One of the most noticeable aspects of Cassidy’s work (and indeed of much pseudoscience and pseudohistory) is that it is driven far more by narrative than by facts. The story takes over and if it doesn’t fit the evidence, it’s the evidence that is sidelined and ignored.

And of course, it’s easy to regard Cassidy’s book as a story (or a myth, if you prefer). All great stories begin with some revelation: a bottle with a message in it; a door to another dimension; a letter delivered by an owl. In this case, it was a book willed to Cassidy by a dying friend, an Irish dictionary.

The book was nearly thrown into the bin. For a second, the whole future of American linguistics teetered on the brink! But – phew! – Cassidy decided to keep the dictionary and read a word a night (maybe something with pictures would have been more appropriate?) Anyway, Cassidy, the loner, the maverick, the little man from the slums of Brooklyn, had an epiphany and realized that English is full of Irish. He took on the villains (academic linguists and Anglophiles) using his magic powers of street smarts and self-belief. After all, academic linguists and lexicographers don’t know street words (they sing madrigals and attend hunt balls with people called Lucretia and Sebastian in their spare time – they NEVER watch DVDs of The Wire or Goodfellas) and this is their weakness, their Achilles’ heel.

Eventually, our hero defeats his enemies with these magic powers (along with his flying monkeys like Peter Quinn and Joe Lee).
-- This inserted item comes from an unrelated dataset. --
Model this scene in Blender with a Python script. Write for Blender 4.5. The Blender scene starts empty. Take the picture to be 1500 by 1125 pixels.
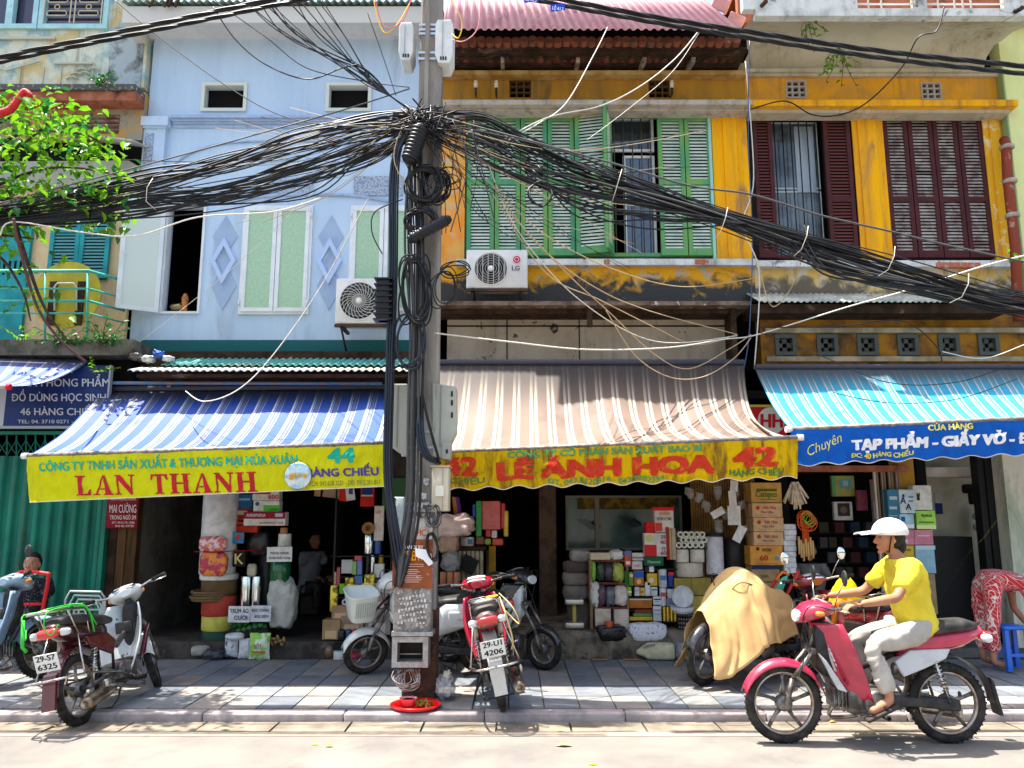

He demonstrates his worth with the sheer volume of his examples and his sales and ‘proves’ that Irish America did not lose its language. No, rather the Irish language BECAME American English. So hurrah, the language and culture were not lost, merely misplaced until they were rediscovered by one plucky little motor-mouth from the Big Apple. Admittedly, it’s a great story, even if it is the purest of horseshit.

I was thinking of this recently when I received another comment from Cassidy’s sister, Susan Cassidy Connors, an old friend of Cassidyslangscam. Among several interesting points she raised was that she had never quite believed Cassidy’s story about how How The Irish Invented Slang came to be written.

As his sister says, everything Cassidy claimed is suspect. He was a liar and dishonesty was his default position. However, there are more substantial reasons to doubt Cassidy’s story about the origins of How The Irish Invented Slang.

For one thing, there are two versions of the story. In one of them, Cassidy was bequeathed a box of books by someone called Kevin O’Dowd in 2000. “He left me a box of Irish books in his will. One of the books was a pocket Irish dictionary, a focloir poca. I was in Ireland making a film at the time and thought ‘I’m too old to learn Irish, it’s too hard.’ But I told my wife, Clare, ‘I can’t throw that away. It was a sacred gift from Kevin.’”

Here’s the other version. In the book, it says that Cassidy was about to bin the book when his wife said “You can’t throw that book out, Danny. It’s a gift from Kevin. Why don’t you put it on your nightstand and look up a word a night?”

OK, memory is fickle but which of these two versions is correct? (If either of them is!)

Another bit I’m a little suspicious of is that according to the first account, Cassidy was in Ireland making a film in the year 2000. What film was this? Did it ever get finished? We know he produced a couple of documentaries in the mid 1990s. But what was this film in 2000?

Then there are the numerous examples he gives in various sources of the words which started to make him think that Irish had had such a major effect on English. Some of them are believable enough. You might well think that slug comes from Irish slogadh, to swallow. And I personally think it’s possible that snazzy comes from Irish snas meaning polish. Also, these are both basic words and would be in a learner’s dictionary. However, though I don’t have a copy of the Foclóir Póca that Cassidy had, I’m quite sure there is no word camag meaning a trick in it (camag is Scottish Gaelic, not Irish). I would also doubt that rare words like dorc and duirb are in a pocket dictionary. Perhaps if anyone does have a copy of the Foclóir Póca, they could check it and let us know. It seems to me that Cassidy is talking about words he found later, when he started looking at larger dictionaries. These are not the words he initially noticed in his pocket dictionary.

In short, it seems to me that Susan Cassidy Connors is right. This little story about the origins of Cassidy’s theory is not an accurate description of what really happened. Like everything Cassidy wrote and said, it has been doctored and manipulated carefully to produce the desired effect – parting suckers from their money.